‘Look carefully at what PM said, don’t misinterpret’: Jaishankar on Modi’s ‘Trump sarkar’ remark

US President Donald Trump and Prime Minister Narendra Modi at "Howdy, Modi!" event. (Photo: AFP)


External Affairs Minister S Jaishankar on Monday said Prime Minister Narendra Modi used the phrase ‘Ab Ki Baar Trump Sarkar’ in the Houston rally, merely referring to what the US president had used to endear himself to the Indian-American community during his presidential campaign.

Currently on a three-day trip to Washington DC, Jaishankar asserting India’s non-partisan stand vis-à-vis domestic American politics strongly refuted the notion that the prime minister used the phrase to endorse Trump’s candidature for his 2020 re-election campaign.

“No, he (PM) did not say that,” the minister said when asked during a news conference with Indian journalists about the implication of the prime minister purportedly using the slogan in his Houston address.

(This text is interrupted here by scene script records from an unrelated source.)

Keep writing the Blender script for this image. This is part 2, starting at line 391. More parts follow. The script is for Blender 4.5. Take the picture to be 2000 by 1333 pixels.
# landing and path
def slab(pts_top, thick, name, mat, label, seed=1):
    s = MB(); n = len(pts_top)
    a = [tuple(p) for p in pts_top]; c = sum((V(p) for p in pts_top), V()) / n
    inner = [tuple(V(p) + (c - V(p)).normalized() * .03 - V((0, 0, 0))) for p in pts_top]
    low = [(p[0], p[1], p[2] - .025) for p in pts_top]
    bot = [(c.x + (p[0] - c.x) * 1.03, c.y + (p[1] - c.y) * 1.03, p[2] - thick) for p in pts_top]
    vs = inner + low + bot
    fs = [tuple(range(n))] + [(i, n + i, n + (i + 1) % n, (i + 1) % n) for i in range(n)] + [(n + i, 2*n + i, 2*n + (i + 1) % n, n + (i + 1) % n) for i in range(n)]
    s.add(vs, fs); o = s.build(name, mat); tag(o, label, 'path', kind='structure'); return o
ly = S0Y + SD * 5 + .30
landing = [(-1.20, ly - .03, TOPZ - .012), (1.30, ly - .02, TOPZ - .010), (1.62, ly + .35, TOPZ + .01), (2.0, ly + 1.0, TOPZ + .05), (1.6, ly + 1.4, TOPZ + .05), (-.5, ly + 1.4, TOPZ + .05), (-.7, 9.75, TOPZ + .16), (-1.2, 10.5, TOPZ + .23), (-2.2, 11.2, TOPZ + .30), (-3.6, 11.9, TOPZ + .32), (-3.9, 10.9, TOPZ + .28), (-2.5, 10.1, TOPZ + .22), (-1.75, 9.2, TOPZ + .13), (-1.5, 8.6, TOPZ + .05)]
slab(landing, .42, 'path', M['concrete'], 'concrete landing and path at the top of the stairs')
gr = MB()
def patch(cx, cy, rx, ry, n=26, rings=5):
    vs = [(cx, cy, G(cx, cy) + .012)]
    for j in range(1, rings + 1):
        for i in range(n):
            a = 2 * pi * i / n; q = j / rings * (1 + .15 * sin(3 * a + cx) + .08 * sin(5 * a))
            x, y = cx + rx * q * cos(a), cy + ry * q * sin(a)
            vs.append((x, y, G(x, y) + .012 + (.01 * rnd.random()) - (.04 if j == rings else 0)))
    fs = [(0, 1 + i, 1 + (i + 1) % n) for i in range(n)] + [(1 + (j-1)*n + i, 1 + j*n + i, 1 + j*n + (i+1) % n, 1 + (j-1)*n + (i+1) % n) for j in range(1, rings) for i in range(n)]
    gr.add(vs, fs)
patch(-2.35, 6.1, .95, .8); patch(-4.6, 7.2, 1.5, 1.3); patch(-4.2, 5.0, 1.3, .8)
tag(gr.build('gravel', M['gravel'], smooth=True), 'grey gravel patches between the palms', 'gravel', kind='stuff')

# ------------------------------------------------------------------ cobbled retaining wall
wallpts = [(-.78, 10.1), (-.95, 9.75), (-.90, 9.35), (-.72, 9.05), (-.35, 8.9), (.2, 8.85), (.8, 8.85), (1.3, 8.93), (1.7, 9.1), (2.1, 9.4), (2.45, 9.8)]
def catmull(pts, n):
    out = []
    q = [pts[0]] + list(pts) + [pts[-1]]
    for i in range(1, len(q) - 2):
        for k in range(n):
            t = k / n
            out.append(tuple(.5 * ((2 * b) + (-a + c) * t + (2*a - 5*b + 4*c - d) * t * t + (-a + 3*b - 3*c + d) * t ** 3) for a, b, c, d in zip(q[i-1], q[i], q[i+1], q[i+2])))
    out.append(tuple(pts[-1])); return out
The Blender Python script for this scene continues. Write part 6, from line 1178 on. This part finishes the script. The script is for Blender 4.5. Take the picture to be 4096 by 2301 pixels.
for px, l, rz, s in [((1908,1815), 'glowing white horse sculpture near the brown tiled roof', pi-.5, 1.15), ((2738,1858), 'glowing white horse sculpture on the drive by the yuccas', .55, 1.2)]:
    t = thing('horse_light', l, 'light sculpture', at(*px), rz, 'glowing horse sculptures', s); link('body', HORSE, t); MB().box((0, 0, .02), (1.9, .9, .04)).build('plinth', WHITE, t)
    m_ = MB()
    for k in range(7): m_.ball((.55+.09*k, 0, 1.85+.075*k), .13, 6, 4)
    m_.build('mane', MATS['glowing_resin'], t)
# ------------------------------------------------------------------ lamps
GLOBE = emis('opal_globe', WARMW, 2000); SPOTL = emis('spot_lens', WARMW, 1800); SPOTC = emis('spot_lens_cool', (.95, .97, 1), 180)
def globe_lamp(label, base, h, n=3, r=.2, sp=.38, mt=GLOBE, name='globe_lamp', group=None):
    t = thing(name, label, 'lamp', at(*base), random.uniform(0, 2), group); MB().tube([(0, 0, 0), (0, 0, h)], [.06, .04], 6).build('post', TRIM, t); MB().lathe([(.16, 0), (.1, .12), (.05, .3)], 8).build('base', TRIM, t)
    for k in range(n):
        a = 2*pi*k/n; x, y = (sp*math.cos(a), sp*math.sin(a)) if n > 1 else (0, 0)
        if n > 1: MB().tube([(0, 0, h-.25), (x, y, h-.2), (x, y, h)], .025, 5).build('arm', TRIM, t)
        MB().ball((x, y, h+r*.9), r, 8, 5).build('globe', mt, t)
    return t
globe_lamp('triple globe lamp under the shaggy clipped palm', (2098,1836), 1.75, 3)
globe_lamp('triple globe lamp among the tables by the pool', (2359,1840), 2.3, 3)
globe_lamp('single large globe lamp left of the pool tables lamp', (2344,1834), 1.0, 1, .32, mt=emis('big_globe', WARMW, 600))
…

“I think, please, look very carefully at what the prime minister said. My recollection of what the prime minister said was that candidate Trump had used this (Ab Ki Baar Trump Sarkar). So PM is talking about the past. I don’t think we should, honestly, misinterpret what was said. I don’t think you’re doing a good service to anybody,” Jaishankar said in response to the question.

At the mega “Howdy, Modi” event on September 22, Prime Minister Narendra Modi made a tacit backing for US President Donald Trump who is seeking re-election, saying ‘Abki Baar Trump Sarkar’ in front of nearly 50,000 Indian-Americans.

“I admire President Trump for his sense of leadership, passion for America and concern for every American,” the Prime Minister had said.

“And he has already made the American economy strong again. He has achieved much for the US and for the world. Friends, we in India have connected well with America.

“The words of President Trump, ‘Ab Ki Baar Trump Sarkar’, rang loud and clear,” said PM Modi, pausing strategically, after saying “Abki Baar Trump Sarkar”.

“I mean, he (Modi) was pretty clear what he was talking about. He was saying, this is what you said as a candidate, which showed that you were trying to, (connect with India and its people even as a candidate),” Jaishankar said.

“We have a very non-partisan (approach to domestics US politics). So, our sort of approach to whatever happens in this country is their politics, not our politics,” Jaishankar said.

The Congress was quick to react to PM Modi’s “sloganeering” calling it a violation of India’s foreign policy.

Congress leader Anand Sharma said, “We have a strategic partnership between India and the US, which is bi-partisan, which we fully endorse”.

“There is an honoured convention on India’s foreign policy that when we engage with foreign governments, the President of India or the Prime Minister are on their soil we do not take part in their domestic electoral politics,” he added.

“We have seen that India is taking positions or sides. And the Prime Minister using that moment to exhort and raising that slogan on ‘Abki Bar Trump Sarkar’ was better avoided,” Sharma further said.

The BJP, however, hit back through Amit Malviya, the party’s in-charge of national Information & Technology, who dismissed Sharma’s comment as “preposterous”.